Cela faisait sens pour moi, parce que les collines qui ont inspiré les premiers éléments formels de ma sculpture cachent effectivement une richesse invisible en leur ventre : le marbre. Les nombreuses carrières, dont la plupart sont aujourd'hui abandonnées en dépit de la bonne qualité du produit, couvrent le paysage comme des blessures et rompent son harmonie. Autour des précipices creusés profondément dans le sol, se dressent d'énormes entassements de blocs de marbre, que l'on voit de loin. On pourrait considérer ces témoins de l'activité humaine comme un gâchis du paysage. Je ne les vois pas comme tel. Le paysage naturel de cette région a été produit entièrement par l'activité humaine : l'exploitation des chênes-lièges et l'élevage porcin ont créé un écosystème fait par l'homme qui a fait ses preuves depuis des siècles. Les ruptures violentes des carrières dans la douceur du paysage ondulé m'inspirent.

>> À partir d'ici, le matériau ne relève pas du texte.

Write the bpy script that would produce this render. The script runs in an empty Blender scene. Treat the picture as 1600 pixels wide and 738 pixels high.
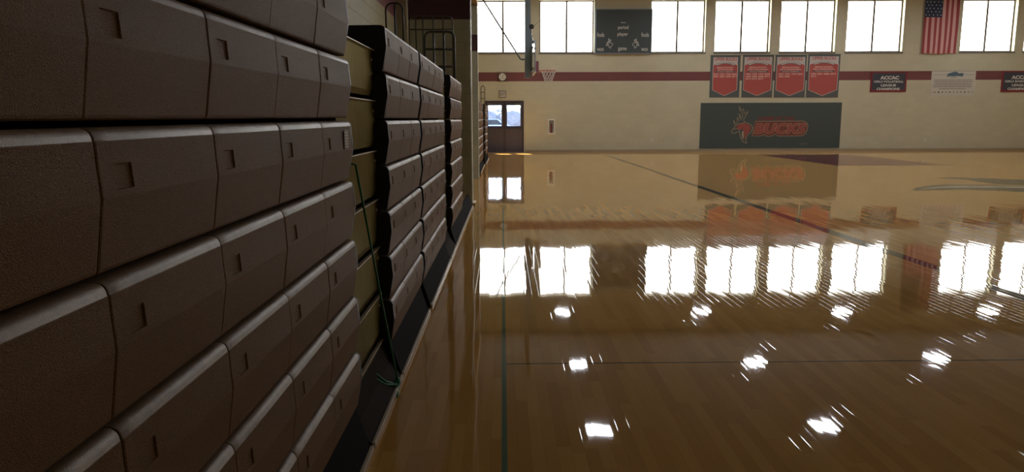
import bpy, bmesh, math, random
from mathutils import Vector, Matrix
random.seed(7)
S = bpy.context.scene
COL = S.collection

# ------------------------------------------------------------------ camera
F, H = 1155.0, 1.39
VX, VY, ROLL, CX, CY = 785.0, 186.5, math.radians(.22), 800.0, 369.0
def _basis():
    dx, dy = VX - CX, -(VY - CY)
    c, s = math.cos(ROLL), math.sin(ROLL)
    ux, uy = c*dx + s*dy, -s*dx + c*dy
    pitch = math.atan2(uy, F); yaw = math.atan2(-ux*math.cos(pitch), F)
    fw = Vector((math.sin(yaw)*math.cos(pitch), math.cos(yaw)*math.cos(pitch), -math.sin(pitch)))
    rt = Vector((math.cos(yaw), -math.sin(yaw), 0)); up = rt.cross(fw)
    return fw, c*rt - s*up, s*rt + c*up
FW, RT, UP = _basis()
cam = bpy.data.objects.new('camera', bpy.data.cameras.new('camera'))
COL.objects.link(cam); S.camera = cam
cam.data.sensor_width = 36; cam.data.lens = 36*F/1600
cam.data.clip_start = .05; cam.data.clip_end = 500
m = Matrix((RT, UP, -FW)).transposed().to_4x4(); m.translation = (0, 0, H); cam.matrix_world = m

# ------------------------------------------------------------------ light and exposure
WINDOW_GLOW = 9.0
LAMP_GLOW = 60.0
SKY = 9.0
S.view_settings.view_transform = 'Standard'; S.view_settings.look = 'None'
S.view_settings.gamma = 1; S.view_settings.use_curve_mapping = False
S.view_settings.exposure = 0.0
S.cycles.max_bounces = 10; S.cycles.diffuse_bounces = 6; S.cycles.glossy_bounces = 5
S.cycles.transparent_max_bounces = 12
S.cycles.sample_clamp_indirect = 6
w = bpy.data.worlds.new('sky'); S.world = w; w.use_nodes = True
bg = w.node_tree.nodes['Background']
tcw = w.node_tree.nodes.new('ShaderNodeTexCoord'); sp = w.node_tree.nodes.new('ShaderNodeSeparateXYZ')
rp = w.node_tree.nodes.new('ShaderNodeValToRGB')
rp.color_ramp.elements[0].color = (.85, .9, 1, 1); rp.color_ramp.elements[1].color = (.30, .52, 1, 1)
rp.color_ramp.elements[0].position = .0; rp.color_ramp.elements[1].position = .5
w.node_tree.links.new(tcw.outputs['Generated'], sp.inputs[0]); w.node_tree.links.new(sp.outputs[2], rp.inputs[0])
w.node_tree.links.new(rp.outputs[0], bg.inputs[0]); bg.inputs[1].default_value = SKY
sun = bpy.data.objects.new('sun', bpy.data.lights.new('sun', 'SUN')); COL.objects.link(sun)
sun.data.energy = 60; sun.data.angle = math.radians(.6); sun.data.color = (1, .95, .86)
sun.rotation_euler = Vector((-.33, 1.45, 1.40)).to_track_quat('Z', 'Y').to_euler()
sun.location = (-4, 45, 20)

# ------------------------------------------------------------------ helpers
def ray(px, py): return FW*F + RT*(px-CX) - UP*(py-CY)
def on_y(px, py, Y=31.5):
    d = ray(px, py); t = Y/d.y; return (t*d.x, H + t*d.z)
def on_floor(px, py, z=0):
    d = ray(px, py); t = (z-H)/d.z; return (t*d.x, t*d.y)
def srgb(r, g, b):
    f = lambda v: (v/255/12.92) if v/255 <= .04045 else ((v/255+.055)/1.055)**2.4
    return (f(r), f(g), f(b), 1)
def tag(o, label=None, cat=None, group=None, kind=None):
    for k, v in (('label', label), ('category', cat), ('group', group), ('kind', kind)):
        if v: o[k] = v
    return o
def empty(name, loc, label, cat, group=None, rz=0):
    o = bpy.data.objects.new(name, None); COL.objects.link(o)
    o.location = loc; o.rotation_euler = (0, 0, rz); o.empty_display_size = .1
    return tag(o, label, cat, group)
class MB:
    def __init__(s): s.bm = bmesh.new()
    def box(s, a, b, mi=0, bev=0):
        x0, y0, z0 = a; x1, y1, z1 = b
        vs = [s.bm.verts.new(p) for p in ((x0,y0,z0),(x1,y0,z0),(x1,y1,z0),(x0,y1,z0),(x0,y0,z1),(x1,y0,z1),(x1,y1,z1),(x0,y1,z1))]
        fs = []
        for f in ((0,3,2,1),(4,5,6,7),(0,1,5,4),(1,2,6,5),(2,3,7,6),(3,0,4,7)):
            q = s.bm.faces.new([vs[i] for i in f]); q.material_index = mi; fs.append(q)
        if bev:
            es = list({e for f in fs for e in f.edges})
            bmesh.ops.bevel(s.bm, geom=es, offset=bev, segments=2, affect='EDGES', profile=.6, material=-1)
        return s
    def poly(s, pts, th, axis, mi=0):
        """extruded polygon: pts are 3d points of the front outline, th a vector to the back"""
        th = Vector(th); a = [s.bm.verts.new(p) for p in pts]; b = [s.bm.verts.new(Vector(p)+th) for p in pts]
        n = len(a)
        f1 = s.bm.faces.new(a); f2 = s.bm.faces.new(b[::-1]); fs = [f1, f2]
        for i in range(n): fs.append(s.bm.faces.new((a[i], b[i], b[(i+1) % n], a[(i+1) % n])))
        for f in fs: f.material_index = mi
        return s
    def sweep(s, prof, y0, y1, mi=0):
        """closed (x,z) profile swept along y"""
        return s.poly([(x, y0, z) for x, z in prof], (0, y1-y0, 0), 'y', mi)
    def tube(s, pts, r, n=8, mi=0, closed=False, smooth=True):
        pts = [Vector(p) for p in pts]; N = len(pts); rings = []
        ref = None
        for i, p in enumerate(pts):
            if closed: t = pts[(i+1) % N] - pts[i-1]
            else: t = pts[min(i+1, N-1)] - pts[max(i-1, 0)]
            t.normalize()
            if ref is None:
                ref = t.cross(Vector((0, 0, 1)))
                if ref.length < .1: ref = t.cross(Vector((0, 1, 0)))
            ref = (ref - t*ref.dot(t)).normalized(); b = t.cross(ref)
            rr = r[i] if isinstance(r, (list, tuple)) else r
            rings.append([s.bm.verts.new(p + rr*(math.cos(2*math.pi*k/n)*ref + math.sin(2*math.pi*k/n)*b)) for k in range(n)])
        for i in range(N if closed else N-1):
            A, B = rings[i], rings[(i+1) % N]
            for k in range(n):
                f = s.bm.faces.new((A[k], A[(k+1) % n], B[(k+1) % n], B[k])); f.smooth = smooth; f.material_index = mi
        if not closed:
            s.bm.faces.new(rings[0][::-1]).material_index = mi; s.bm.faces.new(rings[-1]).material_index = mi
        return s
    def ribbon(s, pts, wd, y, th=.004, closed=False):
        """flat painted outline of width wd standing on the plane y (facing -y); pts are (x,z)"""
        P = [Vector((p[0], p[1])) for p in pts]; N = len(P); L = []; R = []
        for i in range(N):
            a = P[i-1] if (closed or i > 0) else P[i]; b = P[(i+1) % N] if (closed or i < N-1) else P[i]
            t = (b-a); t = t.normalized() if t.length else Vector((1, 0)); nn = Vector((-t.y, t.x))*wd/2
            L.append(P[i]+nn); R.append(P[i]-nn)
        for i in range(N if closed else N-1):
            j = (i+1) % N
            s.poly([(L[i].x, y, L[i].y), (R[i].x, y, R[i].y), (R[j].x, y, R[j].y), (L[j].x, y, L[j].y)], (0, th, 0), 'y')
        return s
    def obj(s, name, mat, parent=None, loc=None, tri=False):
        bmesh.ops.recalc_face_normals(s.bm, faces=s.bm.faces)
        me = bpy.data.meshes.new(name); s.bm.to_mesh(me); s.bm.free()
        for q in (mat if isinstance(mat, (list, tuple)) else [mat]): me.materials.append(q)
        return link(name, me, parent, loc)
def link(name, me, parent=None, loc=None):
    o = bpy.data.objects.new(name, me); COL.objects.link(o)
    if loc: o.location = loc
    if parent: o.parent = parent
    return o
def arc(c, r, a0, a1, n, f=lambda a, b: (a, b)):
    return [f(c[0]+r*math.cos(math.radians(a0+(a1-a0)*i/n)), c[1]+r*math.sin(math.radians(a0+(a1-a0)*i/n))) for i in range(n+1)]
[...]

Le beau, est-il harmonieux? L'harmonie, est-elle exempte de ruptures? Et enfin, est-elle intéressante, la beauté? Je n'ai pas de réponses certaines à ces questions, mais je me les pose souvent. En l'occurence, j'avais envie de contrecarrer les formes douces de ma sculpture. Comme pour le paysage, j'avais l'impression que les ruptures pourraient conférer une profondeur aux formes "paisibles", les expliquer, en quelque sorte : les carrières, témoins explicites de l'intervention humaine dans le paysage, dévoilent le caractère artificiel du paysage "naturel", autrement peu visible. Dans ma sculpture, les creux au niveau du pied et du derrière de la femme ont le caractère de signes (doigts du pied, fesse) plutôt que de représentations réalistes. Elles contrastent avec le devant de la femme, sculpté de manière plus réaliste, et en révèlent l'artificialité, à l'image des carrières de marbre dans le paysage naturel. De formes en associations d'idées, le titre "Die Frauenrechtlerin" (la lutteuse pour les droits de femme) s'est imposé à moi.